- WHAT IS EXPECTED -
Quote, with no changes, the lines that run from the top of the material to the line with "SC.cycles.transparent_max_bounces = 6", both included.

+ + + +

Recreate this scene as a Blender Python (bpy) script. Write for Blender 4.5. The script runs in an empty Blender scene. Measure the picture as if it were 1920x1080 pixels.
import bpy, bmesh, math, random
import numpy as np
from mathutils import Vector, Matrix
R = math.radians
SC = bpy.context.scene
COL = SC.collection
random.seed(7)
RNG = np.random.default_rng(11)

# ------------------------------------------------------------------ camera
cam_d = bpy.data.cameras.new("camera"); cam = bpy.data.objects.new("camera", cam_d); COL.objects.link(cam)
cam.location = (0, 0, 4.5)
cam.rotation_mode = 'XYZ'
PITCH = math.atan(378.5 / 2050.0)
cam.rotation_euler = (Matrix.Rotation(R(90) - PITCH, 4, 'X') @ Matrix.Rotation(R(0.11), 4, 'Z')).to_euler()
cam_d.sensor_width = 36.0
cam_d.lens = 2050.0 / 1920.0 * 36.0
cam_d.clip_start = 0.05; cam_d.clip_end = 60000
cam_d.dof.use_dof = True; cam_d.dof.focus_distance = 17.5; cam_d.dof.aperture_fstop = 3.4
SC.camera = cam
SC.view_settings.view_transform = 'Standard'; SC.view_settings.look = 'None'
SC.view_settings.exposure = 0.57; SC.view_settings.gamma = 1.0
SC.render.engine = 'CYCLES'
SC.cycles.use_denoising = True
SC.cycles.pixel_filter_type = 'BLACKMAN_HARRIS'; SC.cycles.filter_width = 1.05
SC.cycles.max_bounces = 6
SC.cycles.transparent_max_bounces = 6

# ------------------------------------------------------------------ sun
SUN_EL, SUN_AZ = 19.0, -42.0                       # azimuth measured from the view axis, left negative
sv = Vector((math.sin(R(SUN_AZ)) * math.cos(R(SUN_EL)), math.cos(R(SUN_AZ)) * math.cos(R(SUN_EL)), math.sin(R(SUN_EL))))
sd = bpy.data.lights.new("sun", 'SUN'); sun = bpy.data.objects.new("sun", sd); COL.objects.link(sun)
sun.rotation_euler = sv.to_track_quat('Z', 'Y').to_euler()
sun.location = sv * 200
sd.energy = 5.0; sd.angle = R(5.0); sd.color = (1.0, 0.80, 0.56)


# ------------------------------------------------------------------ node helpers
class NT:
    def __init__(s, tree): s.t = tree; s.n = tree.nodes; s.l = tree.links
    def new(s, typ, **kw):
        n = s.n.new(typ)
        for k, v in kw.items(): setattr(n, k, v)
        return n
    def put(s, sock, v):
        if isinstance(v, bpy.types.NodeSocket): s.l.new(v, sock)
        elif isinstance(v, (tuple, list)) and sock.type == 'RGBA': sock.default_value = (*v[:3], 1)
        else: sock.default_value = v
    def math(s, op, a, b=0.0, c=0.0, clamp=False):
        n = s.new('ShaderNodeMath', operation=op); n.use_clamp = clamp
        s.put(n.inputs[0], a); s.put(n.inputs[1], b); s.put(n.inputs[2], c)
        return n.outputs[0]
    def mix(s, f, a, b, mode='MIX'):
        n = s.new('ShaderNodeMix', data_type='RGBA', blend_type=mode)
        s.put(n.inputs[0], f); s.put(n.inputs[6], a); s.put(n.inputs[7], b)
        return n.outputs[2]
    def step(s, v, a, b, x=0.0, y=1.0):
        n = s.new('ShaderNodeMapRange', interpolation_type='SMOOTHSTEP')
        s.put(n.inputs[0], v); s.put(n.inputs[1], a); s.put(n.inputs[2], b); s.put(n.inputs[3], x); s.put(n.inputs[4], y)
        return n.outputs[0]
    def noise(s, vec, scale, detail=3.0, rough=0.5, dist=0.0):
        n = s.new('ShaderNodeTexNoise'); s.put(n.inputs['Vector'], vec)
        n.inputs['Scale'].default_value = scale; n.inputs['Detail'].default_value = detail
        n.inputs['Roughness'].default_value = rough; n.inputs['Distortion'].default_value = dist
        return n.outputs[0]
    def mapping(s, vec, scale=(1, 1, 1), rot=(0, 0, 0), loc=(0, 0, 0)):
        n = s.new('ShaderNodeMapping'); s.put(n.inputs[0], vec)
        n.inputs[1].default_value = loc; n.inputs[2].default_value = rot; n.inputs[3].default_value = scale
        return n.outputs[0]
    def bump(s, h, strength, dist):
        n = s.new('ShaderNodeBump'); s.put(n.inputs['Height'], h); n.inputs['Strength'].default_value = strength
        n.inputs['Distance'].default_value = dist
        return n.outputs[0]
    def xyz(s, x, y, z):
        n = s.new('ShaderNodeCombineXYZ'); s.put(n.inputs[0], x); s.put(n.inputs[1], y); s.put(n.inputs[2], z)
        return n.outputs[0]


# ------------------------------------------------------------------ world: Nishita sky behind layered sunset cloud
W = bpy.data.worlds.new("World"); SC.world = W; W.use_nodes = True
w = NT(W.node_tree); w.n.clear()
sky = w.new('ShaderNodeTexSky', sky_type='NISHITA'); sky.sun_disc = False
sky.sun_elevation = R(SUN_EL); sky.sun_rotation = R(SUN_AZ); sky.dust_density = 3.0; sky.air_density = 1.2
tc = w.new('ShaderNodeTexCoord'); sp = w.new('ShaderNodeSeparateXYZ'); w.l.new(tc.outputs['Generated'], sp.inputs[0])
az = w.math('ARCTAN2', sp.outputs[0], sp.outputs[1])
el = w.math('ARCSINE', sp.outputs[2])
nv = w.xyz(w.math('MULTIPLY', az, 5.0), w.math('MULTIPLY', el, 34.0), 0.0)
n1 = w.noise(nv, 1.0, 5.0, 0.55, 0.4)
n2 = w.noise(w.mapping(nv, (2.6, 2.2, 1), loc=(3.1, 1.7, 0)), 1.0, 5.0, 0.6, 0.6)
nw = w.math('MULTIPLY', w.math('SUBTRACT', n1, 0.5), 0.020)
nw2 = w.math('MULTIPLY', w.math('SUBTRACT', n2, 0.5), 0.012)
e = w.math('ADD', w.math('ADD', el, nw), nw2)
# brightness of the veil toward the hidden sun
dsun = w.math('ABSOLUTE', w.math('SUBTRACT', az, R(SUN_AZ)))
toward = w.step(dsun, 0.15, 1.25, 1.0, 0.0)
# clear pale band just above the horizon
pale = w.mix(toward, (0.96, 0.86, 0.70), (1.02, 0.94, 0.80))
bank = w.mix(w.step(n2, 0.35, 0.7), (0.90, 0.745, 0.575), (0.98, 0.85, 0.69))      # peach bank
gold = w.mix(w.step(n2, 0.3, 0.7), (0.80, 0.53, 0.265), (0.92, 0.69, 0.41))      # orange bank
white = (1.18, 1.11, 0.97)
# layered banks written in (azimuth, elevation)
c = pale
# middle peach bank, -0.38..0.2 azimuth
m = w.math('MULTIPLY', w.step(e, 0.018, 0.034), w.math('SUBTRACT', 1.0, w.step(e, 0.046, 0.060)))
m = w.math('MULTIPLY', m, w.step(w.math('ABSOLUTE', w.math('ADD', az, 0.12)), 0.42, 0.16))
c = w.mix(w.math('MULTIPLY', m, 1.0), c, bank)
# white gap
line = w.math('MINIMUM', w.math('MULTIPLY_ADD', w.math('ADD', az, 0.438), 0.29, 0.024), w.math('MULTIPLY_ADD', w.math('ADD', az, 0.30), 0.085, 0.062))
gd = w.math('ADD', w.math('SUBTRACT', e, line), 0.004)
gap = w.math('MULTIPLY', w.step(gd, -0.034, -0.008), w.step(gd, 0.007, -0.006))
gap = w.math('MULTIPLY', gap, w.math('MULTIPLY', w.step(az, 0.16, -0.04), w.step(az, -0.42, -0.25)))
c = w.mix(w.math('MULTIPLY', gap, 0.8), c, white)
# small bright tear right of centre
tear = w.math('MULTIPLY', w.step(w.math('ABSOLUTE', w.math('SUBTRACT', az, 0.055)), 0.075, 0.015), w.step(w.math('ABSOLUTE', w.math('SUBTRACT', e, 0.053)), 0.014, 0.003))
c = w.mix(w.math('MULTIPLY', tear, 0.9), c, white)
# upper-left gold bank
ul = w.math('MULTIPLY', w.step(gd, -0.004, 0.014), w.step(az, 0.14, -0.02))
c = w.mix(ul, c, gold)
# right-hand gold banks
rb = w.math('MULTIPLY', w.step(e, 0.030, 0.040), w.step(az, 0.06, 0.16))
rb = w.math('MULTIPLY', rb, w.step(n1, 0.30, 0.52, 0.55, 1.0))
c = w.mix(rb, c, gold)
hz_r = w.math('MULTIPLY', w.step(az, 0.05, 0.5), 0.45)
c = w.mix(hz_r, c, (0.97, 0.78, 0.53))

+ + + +

- WORKED SOLUTION -
Recreate this scene as a Blender Python (bpy) script. Write for Blender 4.5. The script runs in an empty Blender scene. Measure the picture as if it were 1920x1080 pixels.
import bpy, bmesh, math, random
import numpy as np
from mathutils import Vector, Matrix
R = math.radians
SC = bpy.context.scene
COL = SC.collection
random.seed(7)
RNG = np.random.default_rng(11)

# ------------------------------------------------------------------ camera
cam_d = bpy.data.cameras.new("camera"); cam = bpy.data.objects.new("camera", cam_d); COL.objects.link(cam)
cam.location = (0, 0, 4.5)
cam.rotation_mode = 'XYZ'
PITCH = math.atan(378.5 / 2050.0)
cam.rotation_euler = (Matrix.Rotation(R(90) - PITCH, 4, 'X') @ Matrix.Rotation(R(0.11), 4, 'Z')).to_euler()
cam_d.sensor_width = 36.0
cam_d.lens = 2050.0 / 1920.0 * 36.0
cam_d.clip_start = 0.05; cam_d.clip_end = 60000
cam_d.dof.use_dof = True; cam_d.dof.focus_distance = 17.5; cam_d.dof.aperture_fstop = 3.4
SC.camera = cam
SC.view_settings.view_transform = 'Standard'; SC.view_settings.look = 'None'
SC.view_settings.exposure = 0.57; SC.view_settings.gamma = 1.0
SC.render.engine = 'CYCLES'
SC.cycles.use_denoising = True
SC.cycles.pixel_filter_type = 'BLACKMAN_HARRIS'; SC.cycles.filter_width = 1.05
SC.cycles.max_bounces = 6
SC.cycles.transparent_max_bounces = 6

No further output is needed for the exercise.